Ever since String Player Gamer’s rendition of Undertale’s music, I’ve been a fan of his work. The Rebirth album has a wide variety of songs, instruments, and source material. Not all of the songs are based off of video games either. Light of the Seven from Game of Thrones makes an appearance. There are some songs from the movies Wonder Woman and Star Wars: A New Hope too. Other than those few songs, the rest of the tracks are from classic video games from the past couple of decades.

In total, there are thirty-two tracks and they are all exceptionally done. Most of them are instrumental though there are some with vocals like Pokémon’s Magikarp Song and the Song of Mana from Legend of Mana. There’s even an acapella version of Star War’s throne room song. Along with the instrument playing, the vocals are fantastic.
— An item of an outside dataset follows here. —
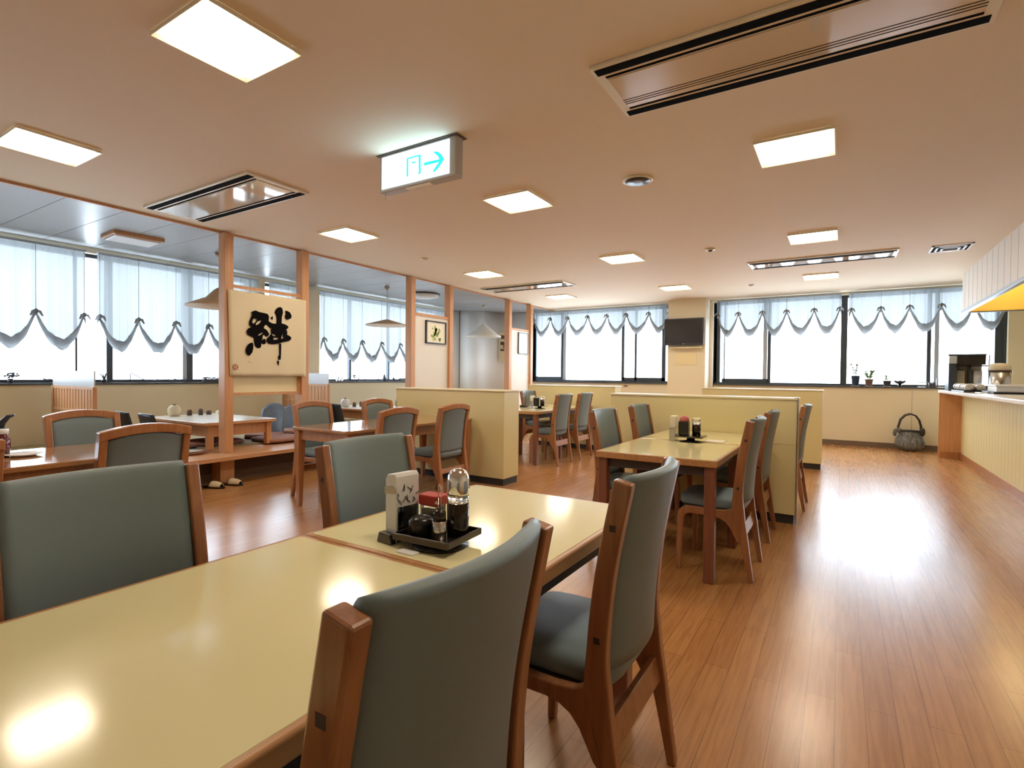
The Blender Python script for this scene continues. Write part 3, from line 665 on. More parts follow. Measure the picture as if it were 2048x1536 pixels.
def seat_pad(e, z0=0.40, z1=0.472, x0=0.045, x1=0.435, hy=0.190):
    rings = []
    N = 28
    def ringat(z, ins, crown=0):
        out = []
        for k in range(N):
            a = 2*PI*k/N; c, s_ = math.cos(a), math.sin(a)
            px = (abs(c)**0.35)*(1 if c >= 0 else -1); py = (abs(s_)**0.35)*(1 if s_ >= 0 else -1)
            out.append(((x0+x1)/2+px*((x1-x0)/2-ins), py*(hy-ins), z))
        return out
    for z, i in ((z0, 0.012), (z0+0.012, 0.002), (z1-0.025, 0.0), (z1-0.010, 0.008), (z1-0.002, 0.028), (z1+0.002, 0.075), (z1+0.004, 0.14)): rings.append(ringat(z, i))
    MB().loft(rings).build('seat', MT['fabric'], e, smooth=True)
def back_pad(e, z0, z1, hy, th, bulge, k=1.0, arc=0.0, name='backrest'):
    rings = []
    ny, nz = 14, 14
    for i in range(ny+1):
        y = -hy+2*hy*i/ny; t = y/hy; off = -bulge*(1-t*t); zt = z1+arc*(1-t*t); edge = 1-0.35*abs(t)**8
        prof = []
        for j in range(nz+1):                 # front face upwards
            z = z0+(zt-0.016-z0)*j/nz; prof.append((centre(z)+th/2*edge, z))
        for q in range(1, 6):
            a = PI*q/6; prof.append((centre(zt)+th/2*edge*math.cos(a), zt-0.016+0.016*math.sin(a)))
        for j in range(nz, -1, -1):
            z = z0+(zt-0.016-z0)*j/nz; prof.append((centre(z)-th/2*edge, z))
        rings.append([(x+off, y, z) for x, z in prof])
    MB().loft(rings).build(name, MT['fabric'], e, smooth=True)
def stretcher(e, m, z0, z1, hy=0.195):
    xa, xb = centre(z0), centre(z1)
    MB().prism([(xa-0.010, z0), (xa+0.010, z0), (xb+0.010, z1), (xb-0.010, z1)], -hy, hy, 'y').build('stretcher', m, e, 0.003)
def chair_a():
    e = thing('dining_chair', 'x', 'chair', group='upholstered grey green dining chairs')
    for s in (-1, 1):
        lg = side_leg(s, 0.945, 0.01, MT['chair'], e); front_leg(s, MT['chair'], e, 0.029, 0.2225)
        for z in (0.83, 0.545):
            x = centre(z); y0, y1 = sorted((s*0.2235, s*0.2256)); box('screw_plug', MT['under'], x-0.008, y0, z-0.008, x+0.008, y1, z+0.008, lg)
    box('seat_frame', MT['under'], 0.08, -0.192, 0.375, 0.40, 0.192, 0.40, e)
    seat_pad(e); back_pad(e, 0.455, 0.957, 0.1915, 0.040, 0.038)
    stretcher(e, MT['chair'], 0.255, 0.325)
    return e
def chair_b():
    e = thing('dining_chair', 'x', 'chair', group='wood framed dining chairs with arched top rails')
    for s in (-1, 1): side_leg(s, 0.875, 0.01, MT['chairb'], e, 0.038, 0.222); front_leg(s, MT['chairb'], e, 0.030, 0.2195)
    # arched top rail
    rings = []
    for i in range(15):
        y = -0.223+0.446*i/14; t = y/0.223; zt = 0.888+0.034*(1-t*t); x = centre(0.87)-0.022*(1-t*t); w_ = 0.024
        rings.append([(x-w_, y, zt-0.050), (x+w_, y, zt-0.050), (x+w_-0.004, y, zt), (x-w_-0.004, y, zt)])
    MB().loft(rings, smooth=False).build('top_rail', MT['chairb'], e, 0.005)
    box('seat_frame', MT['under'], 0.08, -0.19, 0.375, 0.40, 0.19, 0.40, e)
    seat_pad(e, hy=0.187); back_pad(e, 0.455, 0.842, 0.186, 0.034, 0.018, arc=0.034)
    stretcher(e, MT['chairb'], 0.255, 0.30)
    return e
A0 = chair_a(); B0 = chair_b(); used = set()
def put(proto, x, y, face, label, turn=0):
    rz = (0 if face == '+' else PI)+math.radians(turn)
    if proto.name in used: return dup(proto, (x, y, 0), rz, label)
    used.add(proto.name); proto.location = (x, y, 0); proto.rotation_euler = (0, 0, rz); proto['label'] = label; return proto
put(A0, -0.425, 1.435, '-', 'grey chair on the right of the near tables, second from the camera, legs in view')
put(A0, -0.425, 0.590, '-', 'grey chair back in the bottom centre foreground, nearest the camera')
put(A0, -1.555, 0.560, '+', 'big grey chair back at the left edge, across the nearest cream table')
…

There’s a lot of Nintendo representation with songs from Kirby's Dream Land, Super Mario Odyssey, Super Mario Land, Legend of Zelda: Breath of the Wild and Legend of Zelda: Spirit Tracks. There are quite a few Pokémon songs including battle and town music. Chrono Cross has a couple of songs in this album. Retro gamers will enjoy tracks from Mega Man 3, Street Fighter II, Sonic the Hedgehog, and the Tetris Reggae. Some other songs come from games like Animal Crossing, Assassin’s Creed II, and Professor Layton and the Curious Village. I was happy to see some Final Fantasy (XV) representation on this album too.

In the end, this album has something for every gamer and fans of superhero and Star Wars movies. The price is a reasonable $12.99 and you can listen to it before buying it on Bandcamp and other digital resellers. While it is available digitally on Amazon, it’s a little more expensive there.